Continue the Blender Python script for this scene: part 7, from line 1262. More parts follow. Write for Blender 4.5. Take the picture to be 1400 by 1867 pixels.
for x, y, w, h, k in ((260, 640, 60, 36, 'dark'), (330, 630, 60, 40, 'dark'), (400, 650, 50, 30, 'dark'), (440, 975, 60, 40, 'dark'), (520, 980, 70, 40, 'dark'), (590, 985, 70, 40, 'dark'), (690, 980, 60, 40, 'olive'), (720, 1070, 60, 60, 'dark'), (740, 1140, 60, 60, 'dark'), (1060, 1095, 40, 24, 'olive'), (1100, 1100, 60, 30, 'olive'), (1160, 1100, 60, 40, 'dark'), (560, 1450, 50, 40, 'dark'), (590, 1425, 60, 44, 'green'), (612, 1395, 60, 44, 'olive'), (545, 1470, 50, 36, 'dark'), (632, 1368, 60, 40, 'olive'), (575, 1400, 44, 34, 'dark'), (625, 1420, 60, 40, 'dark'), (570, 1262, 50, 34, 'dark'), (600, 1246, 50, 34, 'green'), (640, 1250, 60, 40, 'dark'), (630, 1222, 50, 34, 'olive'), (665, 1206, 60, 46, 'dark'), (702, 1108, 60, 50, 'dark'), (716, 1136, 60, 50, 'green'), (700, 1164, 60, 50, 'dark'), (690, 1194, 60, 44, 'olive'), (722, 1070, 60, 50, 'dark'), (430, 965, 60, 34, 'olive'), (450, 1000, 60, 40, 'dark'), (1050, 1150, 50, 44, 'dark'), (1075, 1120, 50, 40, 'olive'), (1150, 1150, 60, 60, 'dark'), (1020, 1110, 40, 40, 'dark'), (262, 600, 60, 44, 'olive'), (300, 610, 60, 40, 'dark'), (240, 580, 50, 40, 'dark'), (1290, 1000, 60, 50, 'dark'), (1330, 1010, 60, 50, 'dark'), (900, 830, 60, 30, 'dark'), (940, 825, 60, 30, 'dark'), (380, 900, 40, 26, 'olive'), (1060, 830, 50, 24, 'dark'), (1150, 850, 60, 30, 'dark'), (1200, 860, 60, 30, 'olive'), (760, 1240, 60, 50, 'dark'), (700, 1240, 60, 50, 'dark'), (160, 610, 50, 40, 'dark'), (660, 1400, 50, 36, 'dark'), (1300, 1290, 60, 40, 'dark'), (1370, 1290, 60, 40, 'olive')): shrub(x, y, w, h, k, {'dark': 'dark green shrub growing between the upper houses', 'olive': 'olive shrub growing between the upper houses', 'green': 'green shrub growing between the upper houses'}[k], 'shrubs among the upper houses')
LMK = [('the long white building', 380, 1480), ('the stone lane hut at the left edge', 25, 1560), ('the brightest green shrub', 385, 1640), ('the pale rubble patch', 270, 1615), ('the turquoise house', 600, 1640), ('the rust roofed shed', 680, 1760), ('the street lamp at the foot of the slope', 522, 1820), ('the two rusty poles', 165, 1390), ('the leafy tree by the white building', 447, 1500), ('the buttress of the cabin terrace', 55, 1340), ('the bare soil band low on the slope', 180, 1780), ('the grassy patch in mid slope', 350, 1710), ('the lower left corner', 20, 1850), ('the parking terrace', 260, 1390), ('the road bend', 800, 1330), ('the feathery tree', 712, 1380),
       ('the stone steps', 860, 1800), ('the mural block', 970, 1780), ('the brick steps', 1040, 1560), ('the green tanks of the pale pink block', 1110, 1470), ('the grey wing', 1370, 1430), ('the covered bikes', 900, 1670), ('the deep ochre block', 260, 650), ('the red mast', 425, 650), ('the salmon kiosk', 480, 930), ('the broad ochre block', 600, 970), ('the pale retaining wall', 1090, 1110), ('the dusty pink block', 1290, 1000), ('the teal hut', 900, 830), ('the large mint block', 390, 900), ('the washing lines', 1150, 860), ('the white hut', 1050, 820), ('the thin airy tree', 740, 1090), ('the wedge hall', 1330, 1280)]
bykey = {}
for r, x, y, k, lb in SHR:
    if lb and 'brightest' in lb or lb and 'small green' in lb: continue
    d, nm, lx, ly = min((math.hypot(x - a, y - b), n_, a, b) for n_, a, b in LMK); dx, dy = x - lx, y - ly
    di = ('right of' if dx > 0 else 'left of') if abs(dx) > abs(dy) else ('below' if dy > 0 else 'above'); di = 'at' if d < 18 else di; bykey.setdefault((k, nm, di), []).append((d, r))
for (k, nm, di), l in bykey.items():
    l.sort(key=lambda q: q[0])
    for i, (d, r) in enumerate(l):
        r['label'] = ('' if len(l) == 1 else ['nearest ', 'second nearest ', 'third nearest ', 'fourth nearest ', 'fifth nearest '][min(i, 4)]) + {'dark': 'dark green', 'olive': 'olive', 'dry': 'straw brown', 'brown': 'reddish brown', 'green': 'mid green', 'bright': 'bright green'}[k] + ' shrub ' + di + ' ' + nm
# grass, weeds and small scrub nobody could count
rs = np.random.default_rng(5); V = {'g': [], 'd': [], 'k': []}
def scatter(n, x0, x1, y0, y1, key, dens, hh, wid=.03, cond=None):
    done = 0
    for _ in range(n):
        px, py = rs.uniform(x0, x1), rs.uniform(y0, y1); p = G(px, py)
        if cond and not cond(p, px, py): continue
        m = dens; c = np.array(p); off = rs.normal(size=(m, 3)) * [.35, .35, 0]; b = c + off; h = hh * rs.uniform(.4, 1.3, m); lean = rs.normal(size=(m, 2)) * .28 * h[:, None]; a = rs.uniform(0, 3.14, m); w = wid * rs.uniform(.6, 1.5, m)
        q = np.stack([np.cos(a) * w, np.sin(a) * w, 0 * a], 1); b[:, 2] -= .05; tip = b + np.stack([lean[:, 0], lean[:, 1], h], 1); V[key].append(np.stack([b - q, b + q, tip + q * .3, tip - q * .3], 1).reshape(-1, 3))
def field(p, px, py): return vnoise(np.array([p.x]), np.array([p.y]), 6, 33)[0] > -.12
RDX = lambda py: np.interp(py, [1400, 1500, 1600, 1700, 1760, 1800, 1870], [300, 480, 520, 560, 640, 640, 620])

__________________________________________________

*Short task*: Restate the data above exactly, keeping each word as it stands.

*Correct response*:
Continue the Blender Python script for this scene: part 7, from line 1262. More parts follow. Write for Blender 4.5. Take the picture to be 1400 by 1867 pixels.
for x, y, w, h, k in ((260, 640, 60, 36, 'dark'), (330, 630, 60, 40, 'dark'), (400, 650, 50, 30, 'dark'), (440, 975, 60, 40, 'dark'), (520, 980, 70, 40, 'dark'), (590, 985, 70, 40, 'dark'), (690, 980, 60, 40, 'olive'), (720, 1070, 60, 60, 'dark'), (740, 1140, 60, 60, 'dark'), (1060, 1095, 40, 24, 'olive'), (1100, 1100, 60, 30, 'olive'), (1160, 1100, 60, 40, 'dark'), (560, 1450, 50, 40, 'dark'), (590, 1425, 60, 44, 'green'), (612, 1395, 60, 44, 'olive'), (545, 1470, 50, 36, 'dark'), (632, 1368, 60, 40, 'olive'), (575, 1400, 44, 34, 'dark'), (625, 1420, 60, 40, 'dark'), (570, 1262, 50, 34, 'dark'), (600, 1246, 50, 34, 'green'), (640, 1250, 60, 40, 'dark'), (630, 1222, 50, 34, 'olive'), (665, 1206, 60, 46, 'dark'), (702, 1108, 60, 50, 'dark'), (716, 1136, 60, 50, 'green'), (700, 1164, 60, 50, 'dark'), (690, 1194, 60, 44, 'olive'), (722, 1070, 60, 50, 'dark'), (430, 965, 60, 34, 'olive'), (450, 1000, 60, 40, 'dark'), (1050, 1150, 50, 44, 'dark'), (1075, 1120, 50, 40, 'olive'), (1150, 1150, 60, 60, 'dark'), (1020, 1110, 40, 40, 'dark'), (262, 600, 60, 44, 'olive'), (300, 610, 60, 40, 'dark'), (240, 580, 50, 40, 'dark'), (1290, 1000, 60, 50, 'dark'), (1330, 1010, 60, 50, 'dark'), (900, 830, 60, 30, 'dark'), (940, 825, 60, 30, 'dark'), (380, 900, 40, 26, 'olive'), (1060, 830, 50, 24, 'dark'), (1150, 850, 60, 30, 'dark'), (1200, 860, 60, 30, 'olive'), (760, 1240, 60, 50, 'dark'), (700, 1240, 60, 50, 'dark'), (160, 610, 50, 40, 'dark'), (660, 1400, 50, 36, 'dark'), (1300, 1290, 60, 40, 'dark'), (1370, 1290, 60, 40, 'olive')): shrub(x, y, w, h, k, {'dark': 'dark green shrub growing between the upper houses', 'olive': 'olive shrub growing between the upper houses', 'green': 'green shrub growing between the upper houses'}[k], 'shrubs among the upper houses')
LMK = [('the long white building', 380, 1480), ('the stone lane hut at the left edge', 25, 1560), ('the brightest green shrub', 385, 1640), ('the pale rubble patch', 270, 1615), ('the turquoise house', 600, 1640), ('the rust roofed shed', 680, 1760), ('the street lamp at the foot of the slope', 522, 1820), ('the two rusty poles', 165, 1390), ('the leafy tree by the white building', 447, 1500), ('the buttress of the cabin terrace', 55, 1340), ('the bare soil band low on the slope', 180, 1780), ('the grassy patch in mid slope', 350, 1710), ('the lower left corner', 20, 1850), ('the parking terrace', 260, 1390), ('the road bend', 800, 1330), ('the feathery tree', 712, 1380),
       ('the stone steps', 860, 1800), ('the mural block', 970, 1780), ('the brick steps', 1040, 1560), ('the green tanks of the pale pink block', 1110, 1470), ('the grey wing', 1370, 1430), ('the covered bikes', 900, 1670), ('the deep ochre block', 260, 650), ('the red mast', 425, 650), ('the salmon kiosk', 480, 930), ('the broad ochre block', 600, 970), ('the pale retaining wall', 1090, 1110), ('the dusty pink block', 1290, 1000), ('the teal hut', 900, 830), ('the large mint block', 390, 900), ('the washing lines', 1150, 860), ('the white hut', 1050, 820), ('the thin airy tree', 740, 1090), ('the wedge hall', 1330, 1280)]
bykey = {}
for r, x, y, k, lb in SHR:
    if lb and 'brightest' in lb or lb and 'small green' in lb: continue
    d, nm, lx, ly = min((math.hypot(x - a, y - b), n_, a, b) for n_, a, b in LMK); dx, dy = x - lx, y - ly
    di = ('right of' if dx > 0 else 'left of') if abs(dx) > abs(dy) else ('below' if dy > 0 else 'above'); di = 'at' if d < 18 else di; bykey.setdefault((k, nm, di), []).append((d, r))
for (k, nm, di), l in bykey.items():
    l.sort(key=lambda q: q[0])
    for i, (d, r) in enumerate(l):
        r['label'] = ('' if len(l) == 1 else ['nearest ', 'second nearest ', 'third nearest ', 'fourth nearest ', 'fifth nearest '][min(i, 4)]) + {'dark': 'dark green', 'olive': 'olive', 'dry': 'straw brown', 'brown': 'reddish brown', 'green': 'mid green', 'bright': 'bright green'}[k] + ' shrub ' + di + ' ' + nm
# grass, weeds and small scrub nobody could count
rs = np.random.default_rng(5); V = {'g': [], 'd': [], 'k': []}
def scatter(n, x0, x1, y0, y1, key, dens, hh, wid=.03, cond=None):
    done = 0
    for _ in range(n):
        px, py = rs.uniform(x0, x1), rs.uniform(y0, y1); p = G(px, py)
        if cond and not cond(p, px, py): continue
        m = dens; c = np.array(p); off = rs.normal(size=(m, 3)) * [.35, .35, 0]; b = c + off; h = hh * rs.uniform(.4, 1.3, m); lean = rs.normal(size=(m, 2)) * .28 * h[:, None]; a = rs.uniform(0, 3.14, m); w = wid * rs.uniform(.6, 1.5, m)
        q = np.stack([np.cos(a) * w, np.sin(a) * w, 0 * a], 1); b[:, 2] -= .05; tip = b + np.stack([lean[:, 0], lean[:, 1], h], 1); V[key].append(np.stack([b - q, b + q, tip + q * .3, tip - q * .3], 1).reshape(-1, 3))
def field(p, px, py): return vnoise(np.array([p.x]), np.array([p.y]), 6, 33)[0] > -.12
RDX = lambda py: np.interp(py, [1400, 1500, 1600, 1700, 1760, 1800, 1870], [300, 480, 520, 560, 640, 640, 620])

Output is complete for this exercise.